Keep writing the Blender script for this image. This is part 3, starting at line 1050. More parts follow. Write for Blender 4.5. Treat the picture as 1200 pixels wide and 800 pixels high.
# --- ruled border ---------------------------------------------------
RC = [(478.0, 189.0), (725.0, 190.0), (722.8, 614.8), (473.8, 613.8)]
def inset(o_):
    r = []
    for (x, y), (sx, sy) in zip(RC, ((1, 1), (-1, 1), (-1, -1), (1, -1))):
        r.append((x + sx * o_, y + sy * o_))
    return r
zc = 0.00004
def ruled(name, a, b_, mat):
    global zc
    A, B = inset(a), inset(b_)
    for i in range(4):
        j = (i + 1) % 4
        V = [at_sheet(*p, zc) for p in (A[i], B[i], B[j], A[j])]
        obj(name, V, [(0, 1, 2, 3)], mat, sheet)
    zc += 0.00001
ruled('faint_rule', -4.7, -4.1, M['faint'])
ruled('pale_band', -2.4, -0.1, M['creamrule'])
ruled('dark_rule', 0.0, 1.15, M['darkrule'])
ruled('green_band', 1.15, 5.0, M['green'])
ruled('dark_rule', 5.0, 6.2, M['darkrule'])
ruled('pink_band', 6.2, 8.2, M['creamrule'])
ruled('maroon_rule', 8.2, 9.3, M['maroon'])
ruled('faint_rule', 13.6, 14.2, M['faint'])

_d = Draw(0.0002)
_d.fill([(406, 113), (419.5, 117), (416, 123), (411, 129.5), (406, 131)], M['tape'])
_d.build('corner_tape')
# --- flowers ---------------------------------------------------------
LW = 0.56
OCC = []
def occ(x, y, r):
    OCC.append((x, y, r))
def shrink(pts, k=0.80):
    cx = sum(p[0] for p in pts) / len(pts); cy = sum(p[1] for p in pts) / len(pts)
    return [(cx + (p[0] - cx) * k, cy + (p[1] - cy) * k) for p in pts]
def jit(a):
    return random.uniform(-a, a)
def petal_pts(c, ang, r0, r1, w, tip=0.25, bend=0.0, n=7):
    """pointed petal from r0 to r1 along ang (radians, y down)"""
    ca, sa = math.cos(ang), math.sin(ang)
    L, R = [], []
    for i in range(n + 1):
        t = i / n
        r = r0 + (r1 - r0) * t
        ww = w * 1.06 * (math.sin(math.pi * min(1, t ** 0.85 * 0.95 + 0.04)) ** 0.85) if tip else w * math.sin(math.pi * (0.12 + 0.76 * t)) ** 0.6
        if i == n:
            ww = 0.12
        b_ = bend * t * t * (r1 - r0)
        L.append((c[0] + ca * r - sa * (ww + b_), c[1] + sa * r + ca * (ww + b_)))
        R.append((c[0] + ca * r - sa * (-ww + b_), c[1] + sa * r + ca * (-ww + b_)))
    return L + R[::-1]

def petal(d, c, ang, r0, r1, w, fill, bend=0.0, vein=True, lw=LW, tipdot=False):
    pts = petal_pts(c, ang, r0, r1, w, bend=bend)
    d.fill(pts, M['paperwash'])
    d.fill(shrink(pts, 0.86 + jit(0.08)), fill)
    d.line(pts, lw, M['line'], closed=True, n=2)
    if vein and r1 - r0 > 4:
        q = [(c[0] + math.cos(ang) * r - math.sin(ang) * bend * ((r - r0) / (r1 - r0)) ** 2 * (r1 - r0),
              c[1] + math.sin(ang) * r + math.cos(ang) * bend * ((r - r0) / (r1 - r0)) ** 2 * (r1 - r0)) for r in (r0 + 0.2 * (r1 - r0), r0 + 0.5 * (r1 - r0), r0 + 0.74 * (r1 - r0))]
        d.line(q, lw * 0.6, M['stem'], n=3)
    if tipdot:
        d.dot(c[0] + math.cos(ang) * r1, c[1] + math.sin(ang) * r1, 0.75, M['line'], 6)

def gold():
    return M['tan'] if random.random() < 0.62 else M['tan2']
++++
● PROMPT
Print the listing above from its first line through the line with "ruled('faint_rule', 13.6, 14.2, M['faint'])", and stop there.

● TASK RESPONSE
Keep writing the Blender script for this image. This is part 3, starting at line 1050. More parts follow. Write for Blender 4.5. Treat the picture as 1200 pixels wide and 800 pixels high.
# --- ruled border ---------------------------------------------------
RC = [(478.0, 189.0), (725.0, 190.0), (722.8, 614.8), (473.8, 613.8)]
def inset(o_):
    r = []
    for (x, y), (sx, sy) in zip(RC, ((1, 1), (-1, 1), (-1, -1), (1, -1))):
        r.append((x + sx * o_, y + sy * o_))
    return r
zc = 0.00004
def ruled(name, a, b_, mat):
    global zc
    A, B = inset(a), inset(b_)
    for i in range(4):
        j = (i + 1) % 4
        V = [at_sheet(*p, zc) for p in (A[i], B[i], B[j], A[j])]
        obj(name, V, [(0, 1, 2, 3)], mat, sheet)
    zc += 0.00001
ruled('faint_rule', -4.7, -4.1, M['faint'])
ruled('pale_band', -2.4, -0.1, M['creamrule'])
ruled('dark_rule', 0.0, 1.15, M['darkrule'])
ruled('green_band', 1.15, 5.0, M['green'])
ruled('dark_rule', 5.0, 6.2, M['darkrule'])
ruled('pink_band', 6.2, 8.2, M['creamrule'])
ruled('maroon_rule', 8.2, 9.3, M['maroon'])
ruled('faint_rule', 13.6, 14.2, M['faint'])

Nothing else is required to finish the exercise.